On Wednesday, Poitier will participate in a question and answer session for SMU students. It will be held from 9 to 9:50 a.m. in the Hughes-Trigg Student Center Theatre.

Poitier was born in 1924 in Miami. When Poitier was 11, his father, a poor tomato farmer, moved the family to the village of Cat Island, Bahamas.

There he first saw movies and understood the power of cinema. At the age of 16, Poitier moved to New York to pursue an acting career.

He found work washing dishes and then as a janitor for the American Negro Theatre in exchange for acting lessons.

At the American Negro Theatre he made his public debut. Poitier understudied Harry Belafonte in the play Days of Our Youth for one night. This led to other roles. Poitier was a hit. On stage in New York he continued to hone his craft.

In 1950 he made his film debut. A violent account of racial hatred, NoWay Out, made him a hero in the Bahamas. The colonial government censored the film, and the protests that followed were catalyst to a political party and eventual overturn of British colonial rule.

Poitier became an understated spokesman for civil rights. Throughout the ’50s he made some of the most important and controversial movies of all time. Before civil rights were properly addressed in the United States, he raised questions of racial equality abroad.

He made Cry, The Beloved Country, which is about apartheid in South Africa. He confronted problems of racism, poverty and education at home in The Blackboard Jungle.

The Defiant Ones still stands firmly as a metaphor of race relations in mutual pursuit of freedom. The film is about two escaped prisoners, one black and one white, who are bound together by chains. The two must overcome issues of race in their struggle for freedom. Poitier was nominated for an Academy Award for the role.

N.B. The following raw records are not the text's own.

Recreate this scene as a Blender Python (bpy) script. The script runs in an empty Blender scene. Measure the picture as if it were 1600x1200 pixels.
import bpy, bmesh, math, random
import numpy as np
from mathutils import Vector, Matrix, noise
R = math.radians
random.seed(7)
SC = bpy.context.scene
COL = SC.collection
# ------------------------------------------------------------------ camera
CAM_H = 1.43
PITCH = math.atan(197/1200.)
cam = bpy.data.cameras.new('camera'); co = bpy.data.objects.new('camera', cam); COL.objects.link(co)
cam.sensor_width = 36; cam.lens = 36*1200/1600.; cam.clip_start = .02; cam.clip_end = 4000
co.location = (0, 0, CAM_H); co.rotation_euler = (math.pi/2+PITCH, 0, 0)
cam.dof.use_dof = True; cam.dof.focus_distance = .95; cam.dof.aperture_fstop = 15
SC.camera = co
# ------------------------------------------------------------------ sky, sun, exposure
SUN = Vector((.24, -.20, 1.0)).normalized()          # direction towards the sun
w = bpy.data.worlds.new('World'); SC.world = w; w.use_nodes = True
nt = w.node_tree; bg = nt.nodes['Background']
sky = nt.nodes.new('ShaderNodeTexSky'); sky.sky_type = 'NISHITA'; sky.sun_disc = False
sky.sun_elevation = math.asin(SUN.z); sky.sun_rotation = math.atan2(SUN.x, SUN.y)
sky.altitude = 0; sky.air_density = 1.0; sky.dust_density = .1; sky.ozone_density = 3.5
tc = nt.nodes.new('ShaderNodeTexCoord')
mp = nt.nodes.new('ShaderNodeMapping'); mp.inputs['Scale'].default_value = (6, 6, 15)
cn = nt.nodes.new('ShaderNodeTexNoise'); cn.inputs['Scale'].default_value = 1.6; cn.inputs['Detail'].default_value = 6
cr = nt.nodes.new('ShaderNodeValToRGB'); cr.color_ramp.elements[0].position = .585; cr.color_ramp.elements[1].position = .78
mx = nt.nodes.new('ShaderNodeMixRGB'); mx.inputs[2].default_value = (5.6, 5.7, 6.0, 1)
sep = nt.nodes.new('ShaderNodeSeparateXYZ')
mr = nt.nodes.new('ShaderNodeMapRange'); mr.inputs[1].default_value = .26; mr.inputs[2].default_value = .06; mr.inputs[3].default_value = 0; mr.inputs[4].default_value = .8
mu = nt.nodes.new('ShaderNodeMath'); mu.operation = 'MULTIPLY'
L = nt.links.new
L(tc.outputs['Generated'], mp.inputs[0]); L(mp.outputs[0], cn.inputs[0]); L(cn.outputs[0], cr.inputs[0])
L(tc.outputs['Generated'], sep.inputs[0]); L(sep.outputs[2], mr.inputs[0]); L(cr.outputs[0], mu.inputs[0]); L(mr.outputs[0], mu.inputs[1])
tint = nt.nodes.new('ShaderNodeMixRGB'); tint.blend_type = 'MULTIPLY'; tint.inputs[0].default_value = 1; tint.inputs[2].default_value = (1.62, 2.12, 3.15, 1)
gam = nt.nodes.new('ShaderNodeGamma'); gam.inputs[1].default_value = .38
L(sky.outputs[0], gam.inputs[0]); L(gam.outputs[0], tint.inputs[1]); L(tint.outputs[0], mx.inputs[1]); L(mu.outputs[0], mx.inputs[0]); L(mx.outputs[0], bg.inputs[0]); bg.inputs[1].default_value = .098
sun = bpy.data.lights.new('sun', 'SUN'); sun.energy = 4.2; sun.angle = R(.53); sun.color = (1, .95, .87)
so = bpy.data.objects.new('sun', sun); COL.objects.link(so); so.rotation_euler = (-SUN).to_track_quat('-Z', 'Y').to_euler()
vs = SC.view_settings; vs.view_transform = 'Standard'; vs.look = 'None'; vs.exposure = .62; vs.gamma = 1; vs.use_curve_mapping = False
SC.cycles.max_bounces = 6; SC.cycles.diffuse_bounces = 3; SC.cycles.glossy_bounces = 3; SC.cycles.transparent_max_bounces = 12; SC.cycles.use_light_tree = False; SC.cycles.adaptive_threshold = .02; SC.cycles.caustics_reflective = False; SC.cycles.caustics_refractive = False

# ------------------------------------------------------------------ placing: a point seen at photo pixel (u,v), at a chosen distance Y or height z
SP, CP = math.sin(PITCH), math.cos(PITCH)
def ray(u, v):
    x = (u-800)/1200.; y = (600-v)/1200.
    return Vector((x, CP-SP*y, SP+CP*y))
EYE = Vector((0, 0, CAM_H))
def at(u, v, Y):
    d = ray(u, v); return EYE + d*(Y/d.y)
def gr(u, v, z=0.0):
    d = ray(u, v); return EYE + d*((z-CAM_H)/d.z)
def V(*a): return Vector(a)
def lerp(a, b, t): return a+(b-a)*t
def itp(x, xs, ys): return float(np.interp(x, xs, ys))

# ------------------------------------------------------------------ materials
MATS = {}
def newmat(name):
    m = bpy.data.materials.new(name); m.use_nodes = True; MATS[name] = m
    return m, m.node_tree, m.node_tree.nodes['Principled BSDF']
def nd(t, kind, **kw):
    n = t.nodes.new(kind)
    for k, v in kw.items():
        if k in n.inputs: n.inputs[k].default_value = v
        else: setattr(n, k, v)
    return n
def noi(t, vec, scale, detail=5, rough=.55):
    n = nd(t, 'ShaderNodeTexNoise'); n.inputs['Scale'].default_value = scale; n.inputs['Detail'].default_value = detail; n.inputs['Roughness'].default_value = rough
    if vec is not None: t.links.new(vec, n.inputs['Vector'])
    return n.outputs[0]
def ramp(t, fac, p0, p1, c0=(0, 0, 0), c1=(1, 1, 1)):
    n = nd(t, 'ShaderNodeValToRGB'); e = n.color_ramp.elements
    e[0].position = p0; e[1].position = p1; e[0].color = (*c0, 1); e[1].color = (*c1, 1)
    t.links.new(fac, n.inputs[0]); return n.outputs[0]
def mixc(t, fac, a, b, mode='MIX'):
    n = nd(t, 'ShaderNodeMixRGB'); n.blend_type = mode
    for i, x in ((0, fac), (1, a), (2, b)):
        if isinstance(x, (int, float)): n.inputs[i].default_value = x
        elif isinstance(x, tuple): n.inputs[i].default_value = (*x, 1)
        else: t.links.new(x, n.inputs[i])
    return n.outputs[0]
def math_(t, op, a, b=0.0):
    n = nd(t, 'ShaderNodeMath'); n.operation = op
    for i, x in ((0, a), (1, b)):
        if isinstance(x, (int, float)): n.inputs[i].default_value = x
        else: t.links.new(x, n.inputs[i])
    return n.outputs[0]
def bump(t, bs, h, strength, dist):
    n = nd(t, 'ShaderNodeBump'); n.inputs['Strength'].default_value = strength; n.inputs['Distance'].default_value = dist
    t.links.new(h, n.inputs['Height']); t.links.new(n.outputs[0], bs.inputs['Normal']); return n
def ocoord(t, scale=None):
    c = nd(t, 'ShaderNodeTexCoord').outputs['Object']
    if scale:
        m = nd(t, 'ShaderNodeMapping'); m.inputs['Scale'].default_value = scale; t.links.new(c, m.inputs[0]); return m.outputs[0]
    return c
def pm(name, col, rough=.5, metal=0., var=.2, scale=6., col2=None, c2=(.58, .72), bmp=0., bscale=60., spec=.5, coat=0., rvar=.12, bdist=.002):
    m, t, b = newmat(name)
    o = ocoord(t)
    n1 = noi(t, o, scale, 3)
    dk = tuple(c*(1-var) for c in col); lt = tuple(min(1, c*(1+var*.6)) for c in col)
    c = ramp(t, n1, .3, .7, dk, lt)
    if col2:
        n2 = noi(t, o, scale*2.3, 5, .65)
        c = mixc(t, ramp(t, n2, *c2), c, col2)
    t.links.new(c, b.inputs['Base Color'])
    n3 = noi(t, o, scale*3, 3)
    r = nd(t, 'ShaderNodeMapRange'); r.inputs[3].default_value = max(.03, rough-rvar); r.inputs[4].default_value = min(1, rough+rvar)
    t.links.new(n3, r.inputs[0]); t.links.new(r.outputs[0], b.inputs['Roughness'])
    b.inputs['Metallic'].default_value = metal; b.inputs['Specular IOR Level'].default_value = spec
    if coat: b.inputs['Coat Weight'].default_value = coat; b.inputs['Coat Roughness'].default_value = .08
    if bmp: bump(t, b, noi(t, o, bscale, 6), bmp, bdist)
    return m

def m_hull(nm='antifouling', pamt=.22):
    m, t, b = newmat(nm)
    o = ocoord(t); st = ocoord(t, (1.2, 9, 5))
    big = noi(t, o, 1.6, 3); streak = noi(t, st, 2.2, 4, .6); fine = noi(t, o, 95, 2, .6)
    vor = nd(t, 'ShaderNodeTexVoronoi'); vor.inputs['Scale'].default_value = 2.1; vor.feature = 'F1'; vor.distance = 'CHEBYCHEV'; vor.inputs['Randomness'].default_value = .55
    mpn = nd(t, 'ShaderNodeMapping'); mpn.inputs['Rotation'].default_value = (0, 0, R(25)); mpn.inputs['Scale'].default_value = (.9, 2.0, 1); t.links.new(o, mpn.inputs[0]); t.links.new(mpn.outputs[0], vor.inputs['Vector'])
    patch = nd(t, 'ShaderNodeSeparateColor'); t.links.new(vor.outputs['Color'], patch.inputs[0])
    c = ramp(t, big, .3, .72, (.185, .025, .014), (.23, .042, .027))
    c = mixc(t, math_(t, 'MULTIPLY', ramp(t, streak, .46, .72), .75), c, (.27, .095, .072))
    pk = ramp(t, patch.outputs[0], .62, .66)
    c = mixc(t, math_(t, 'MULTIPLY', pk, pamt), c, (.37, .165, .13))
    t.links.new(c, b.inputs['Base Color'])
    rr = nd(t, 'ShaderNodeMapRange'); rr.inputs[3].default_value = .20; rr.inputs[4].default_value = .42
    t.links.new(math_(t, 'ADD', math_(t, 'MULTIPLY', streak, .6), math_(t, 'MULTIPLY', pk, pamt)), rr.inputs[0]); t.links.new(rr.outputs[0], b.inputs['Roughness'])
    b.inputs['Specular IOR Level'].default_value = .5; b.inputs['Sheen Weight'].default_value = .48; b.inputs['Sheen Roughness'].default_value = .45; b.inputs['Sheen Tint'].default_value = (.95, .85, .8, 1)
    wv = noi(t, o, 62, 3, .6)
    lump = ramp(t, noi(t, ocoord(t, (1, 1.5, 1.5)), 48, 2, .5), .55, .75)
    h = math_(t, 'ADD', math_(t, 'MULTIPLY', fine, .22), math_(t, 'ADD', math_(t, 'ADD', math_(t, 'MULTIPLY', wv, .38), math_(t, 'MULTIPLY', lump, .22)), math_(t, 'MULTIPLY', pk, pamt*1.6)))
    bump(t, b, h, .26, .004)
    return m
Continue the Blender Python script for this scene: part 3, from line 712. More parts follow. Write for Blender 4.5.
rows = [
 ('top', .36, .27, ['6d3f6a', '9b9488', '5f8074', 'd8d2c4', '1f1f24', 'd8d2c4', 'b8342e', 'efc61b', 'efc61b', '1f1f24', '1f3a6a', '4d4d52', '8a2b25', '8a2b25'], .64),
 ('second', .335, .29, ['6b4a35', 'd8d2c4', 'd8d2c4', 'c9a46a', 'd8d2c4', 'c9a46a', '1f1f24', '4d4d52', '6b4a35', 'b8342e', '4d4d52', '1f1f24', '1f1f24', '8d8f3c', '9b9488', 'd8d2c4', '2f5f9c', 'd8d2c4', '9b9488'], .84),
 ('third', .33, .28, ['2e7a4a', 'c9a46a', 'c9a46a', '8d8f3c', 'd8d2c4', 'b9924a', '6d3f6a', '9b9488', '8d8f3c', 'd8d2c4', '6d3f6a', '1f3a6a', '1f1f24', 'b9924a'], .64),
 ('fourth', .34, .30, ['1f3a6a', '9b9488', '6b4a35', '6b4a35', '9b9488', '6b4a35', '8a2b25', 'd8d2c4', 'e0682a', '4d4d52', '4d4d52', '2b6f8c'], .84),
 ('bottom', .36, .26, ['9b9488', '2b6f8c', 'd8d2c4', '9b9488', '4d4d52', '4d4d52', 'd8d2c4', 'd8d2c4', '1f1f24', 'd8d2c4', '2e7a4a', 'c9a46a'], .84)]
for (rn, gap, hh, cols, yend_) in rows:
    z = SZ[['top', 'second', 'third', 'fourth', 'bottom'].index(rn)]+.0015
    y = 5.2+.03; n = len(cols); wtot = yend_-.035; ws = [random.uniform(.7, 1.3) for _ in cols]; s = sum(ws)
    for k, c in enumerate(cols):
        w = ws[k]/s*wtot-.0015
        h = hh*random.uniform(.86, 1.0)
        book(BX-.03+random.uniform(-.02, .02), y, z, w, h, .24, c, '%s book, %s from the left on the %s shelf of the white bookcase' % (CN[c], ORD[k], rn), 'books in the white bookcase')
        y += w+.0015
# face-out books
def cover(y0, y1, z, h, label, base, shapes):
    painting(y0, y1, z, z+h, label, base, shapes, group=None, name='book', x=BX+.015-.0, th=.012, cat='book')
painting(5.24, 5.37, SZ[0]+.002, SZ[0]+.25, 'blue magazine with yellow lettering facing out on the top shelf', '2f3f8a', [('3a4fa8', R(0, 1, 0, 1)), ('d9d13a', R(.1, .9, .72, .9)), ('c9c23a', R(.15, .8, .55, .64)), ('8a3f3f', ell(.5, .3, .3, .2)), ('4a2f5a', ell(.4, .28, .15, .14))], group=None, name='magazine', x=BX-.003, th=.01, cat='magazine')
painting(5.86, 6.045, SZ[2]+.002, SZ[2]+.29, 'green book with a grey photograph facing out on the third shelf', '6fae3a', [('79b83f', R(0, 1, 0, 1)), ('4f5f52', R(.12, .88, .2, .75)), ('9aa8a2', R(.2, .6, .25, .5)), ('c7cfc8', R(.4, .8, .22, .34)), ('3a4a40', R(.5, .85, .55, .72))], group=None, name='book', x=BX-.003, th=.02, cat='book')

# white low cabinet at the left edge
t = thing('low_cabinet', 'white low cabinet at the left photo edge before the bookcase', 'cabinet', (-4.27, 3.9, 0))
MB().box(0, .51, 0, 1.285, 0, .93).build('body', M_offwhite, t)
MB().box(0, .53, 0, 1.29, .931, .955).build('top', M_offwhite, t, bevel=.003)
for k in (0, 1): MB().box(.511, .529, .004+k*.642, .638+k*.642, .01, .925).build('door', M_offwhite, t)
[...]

In 1962, A Raisin in the Sun was the first play by a black playwright to show on Broadway. Poitier returned to the stage as Walter Lee in Lorraine Hansberry’s insightful and moving reflection of black family life. He would re-create his role in the 1970 Hollywood adaptation of the play. In 1962, for his role in Lilies of the Field, the movie industry chose Poitier for its greatest award, making him the first black man to win an Academy Award for Best Actor. Before 2002, he was the only black American to win the award.

As Martin Luther King Jr. won the Nobel Prize and Thurgood Marshall was appointed to the Supreme Court, Poitier continued to examine and illuminate the problems of racial inequality through film.

Poitier continued to address civil rights in his powerful portrayal of a black detective from the North trying to solve a murder in a Southern town in In the Heat of the Night.

With Patch of Blue and Guess Who’s Coming to Dinner, he focused on interracial romance. Guess Who’s Coming to Dinner was the first Hollywood movie about interracial romance that did not end tragically.

Following the assassination of Martin Luther King Jr. and Malcolm X, Poitier was criticized for being too passive. He set his acting aside and moved back to the Bahamas to assess his career. In 1988, after directing several films, he returned to acting in Shoot to Kill.

Nearly 50 years after Cry, The Beloved Country Poitier returned to the now apartheid-free South Africa, playing another hero for racial equality, Nelson Mandela, in the 1997 television documentary drama Mandela and DeKlerk.

At the 74th Annual Academy Awards last year, Poitier received the Honorary Award by the Board of Governors of the Academy of Motion Picture Arts and Sciences. Previous recipients include such film legends as Paul Newman, Sophia Loren, James Stewart and Henry Fonda.

Photography and videotaping will be allowed during the Student Forum. Photography using available light will be permitted only during the first 15 minutes of the evening lecture. Videotaping at the lecture will not be permitted.